We ought to be clear about what we are talking about when we talk about CWOB. We are not referring to the ecumenical sense of "Open Table". Classically, "open table" has meant a policy of sharing Holy Communion with Christians of another doctrinal community, e.g., Methodists and Roman Catholics being invited to Communion at Episcopal Church masses. CWOB is instead the practice of explicitly inviting anyone to receive Holy Communion, regardless of whether they have been baptized. We are also not referring to casual or accidental reception. Nobody on the side that opposes CWOB has called for "checking baptismal certificates at the altar rail", although this is a straw man that seems to show up in every comment thread on every blog post on this topic. CWOB instead deals with a stated policy that invites or even encourages people to come to the Altar Rail for communion even if they haven't been baptized.

This is in fact already the practice in some parishes. The Diocese of Northern California (the diocese that sponsored my ordination) did a survey in 2004-2005 (8 years ago!) to find out how widespread the practice was. The practice is apparently not unknown in Canada; the Canadian bishops issued a statement rejecting CWOB last April.

Matt Gunter has compiled a list of blogbits that discuss this topic, and I've shamelessly ripped it off to post here.

Additionally, Anglican Theological Review carried a splendid conversation between James Farwell and Katherine Tanner on this topic back in 2004, which can be read on the ATR website.

So many good people have written, and the primary purpose of this blog post is to try to put all the resources into one place so I don't lose them, as well as to encourage both of my readers to become familiar with the discussion. I do have two or three ideas beginning to take shape, however, but they are far from complete. 
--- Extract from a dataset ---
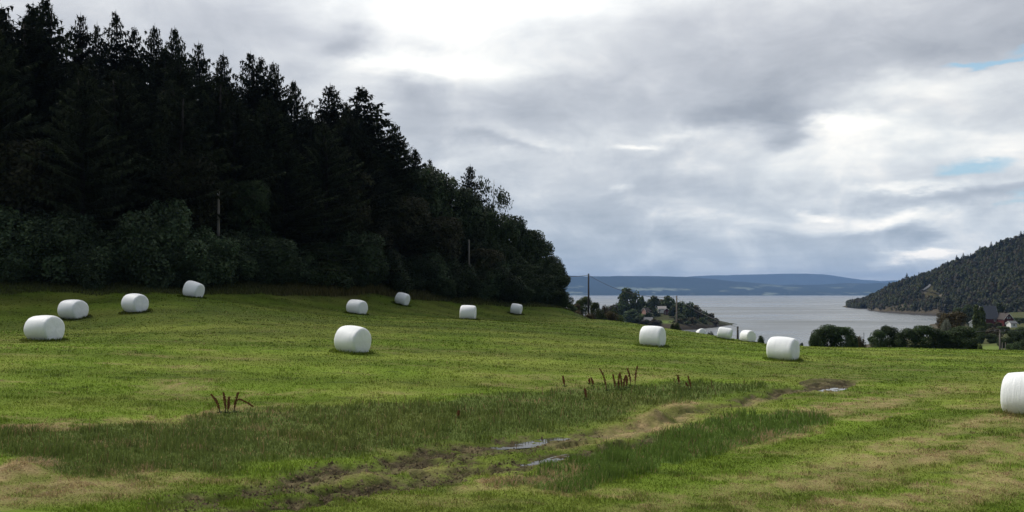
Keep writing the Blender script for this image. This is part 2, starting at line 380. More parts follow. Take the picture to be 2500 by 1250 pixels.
def zones(X, Y, z):
    """masks on the field: long grass band, lush tall grass, mud, straw"""
    x = 1250+F*X/Y; y = Y0-F*z/Y
    w = (fbm(X*.8, Y*.8, 4, 3)-.5); w2 = fbm(X*3, Y*3, 3, 9)-.5
    yy = y+w*44*(20/np.maximum(Y, 12))+w2*22*(20/np.maximum(Y, 12))
    near = (Y < 60)
    end = ss(2000, 1850, x+w*120)
    band = ss(-4, 12, yy-bandU(x))*ss(-6, 18, bandL(x)-yy)*end*near
    lush = ss(0, 10, yy-lushU(x))*ss(0, 8, lushL(x)-yy)*ss(1150, 1260, x)*ss(2060, 2010, x)*near
    sA = np.interp(x, [300, 900, 1400, 2060], [9, 15, 12, 7]); sB = np.interp(x, [500, 900, 1400, 1600], [10, 16, 12, 7])
    mA = np.exp(-((yy-rutA(x))/sA)**2)*ss(330, 420, x)*ss(2110, 2060, x)
    mB = np.exp(-((yy-rutB(x))/sB)**2)*ss(480, 620, x)*ss(1640, 1540, x)
    mid = ss(0, 10, y-rutA(x))*ss(0, 10, rutB(x)-y)*ss(300, 600, x)*ss(1650, 1500, x)
    mud = np.clip(np.maximum(mA*np.clip(ss(1480, 1400, x)+ss(1740, 1800, x)+.5, 0, 1), mB)*(1.1+w2*1.6+w*.6)+(((x-2020)/70)**2+((y-936)/13)**2 < 1)*.8, 0, 1)*near
    mudf = np.where(near, np.maximum(mud, mid*.7*ss(-.15, .15, w+w2)), 0)
    st = 0
    for a, b, sx, sy, k in STRAW:
        q = ((x-a+(y-b)*1.5)/sx)**2+((yy-b+(x-a)*.08)/sy)**2
        st = np.maximum(st, k*np.exp(-q*q*.7))
    # lines of raked cuttings left in the meadow
    st = np.maximum(st, .35*ss(.55, .8, fbm(X*.35+Y*.1, Y*1.1, 3, 21))*ss(60, 30, Y)) 
    q = X*.62-Y*.78+.5*fbm(X*.3, Y*.3, 3, 12); st = np.maximum(st, .6*ss(.55, .95, .5+.5*np.sin(q*2.3))*ss(.42, .62, fbm(X*.5, Y*.7, 3, 13))*ss(0, 5, X-3)*ss(30, 24, Y))
    st = np.where(near, st*(.75+w2*1.8), 0)
    return x, y, np.clip(band, 0, 1), lush, mudf, np.clip(st, 0, 1), np.maximum(mA, mB)*near
def field_z(X, Y):
    z = base_z(X, Y)
    x, y, band, lush, mud, st, rut = zones(X, Y, z)
    nz = (fbm(X*.22, Y*.22, 3, 40)-.5)*.12+(fbm(X*1.6, Y*1.6, 3, 41)-.5)*.05
    nz = nz*ss(400, 60, Y)
    z2 = z+nz-rut*.14+mud*(fbm(X*5, Y*5, 3, 44)-.5)*.2
    # mounds of old straw
    z2 = z2+.30*np.exp(-(((x-1598)/34)**2+((y-1022)/10)**2))*(Y < 60)+.16*np.exp(-(((x-55)/60)**2+((y-1150)/14)**2))*(Y < 60)
    z2 = z2+.12*np.exp(-(((x-1655)/32)**2+((y-999)/6)**2))*(Y < 60)+.13*np.exp(-(((x-885)/50)**2+((y-1168)/12)**2))*(Y < 60)
    # hummocky woodland floor
    z2 = z2+(fbm(X*.1, Y*.1, 3, 60)-.5)*1.2*ss(120, 200, Y)
    for P in PUD:
        z2 = np.where(P['m2'](X, Y) > .02, np.maximum(z2, P['z']+.025+(fbm(X*3, Y*3, 2, 72)-.5)*.05), z2)
        z2 = np.where(P['m'](X, Y) > 0, z2*(1-P['m'](X, Y))+(P['z']-.012+(fbm(X*3.5, Y*9, 4, 71)-.5)*.15)*P['m'](X, Y), z2)
    return z2
PUD = []
for (x0, y0), (x1, y1), hw in PUDDLES:
    D0 = 3.6*F/(y0-Y0)
    for _ in range(12): D0 = float(-base_z(np.array([(x0-1250)/F*D0]), np.array([D0]))[0]*F/(y0-Y0))
    D1 = D0
    for _ in range(12): D1 = float(-base_z(np.array([(x1-1250)/F*D1]), np.array([D1]))[0]*F/(y1-Y0))
    A = np.array(W(x0, y0, D0)); B_ = np.array(W(x1, y1, D1)); zz = (A[2]+B_[2])/2-.06
    def mk(e=0, A=A, B_=B_, hw=hw):
        d = (B_-A)[:2]; Lg = np.hypot(*d); d = d/Lg
        def m(X, Y):
            s = ((X-A[0])*d[0]+(Y-A[1])*d[1]); q = -(X-A[0])*d[1]+(Y-A[1])*d[0]
            return ss(-.35-e, .15-e, s)*ss(Lg+.35+e, Lg-.15+e, s)*ss(hw*2.2+e, hw*1.0+e, np.abs(q+.12*np.sin(s*3+A[0])))
        return m
    PUD.append(dict(A=A, B=B_, z=zz, m=mk(), m2=mk(.3), hw=hw))
def gz(X, Y): return float(field_z(np.array([float(X)]), np.array([float(Y)]))[0])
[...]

First, when talking about CWOB, pro or con, we tend to focus on the reception of Holy Communion. The central action under consideration is the act of a person getting up from their pew, and walking to the Altar Rail, receiving and eating the Bread, and receiving and drinking the Wine. What is often missing from these conversations is whether or how a non-baptized person can participate at all in the eucharistic celebration. I'm not advocating that we return to the old discipline of escorting people out after the sermon (from this, the Orthodox liturgy retains the cry "The doors! The doors!", i.e., they were to be closed and locked to prevent the un-initiated from experiencing the rest...) but I'm considering the Eucharist as a single grace-filled action between Christ and his church. In other words I'm keen to see this in light of participation, not just of reception. 

In some ways, this is a far bigger deal than same-sex blessings. This issue plunges right into the heart of our worship and our sacramental theology, both Baptism and Eucharist. It has huge implications for our understanding of the structure of the church and the meaning of Christian identity. It has huge implications for our ecumenical and Communion relationships.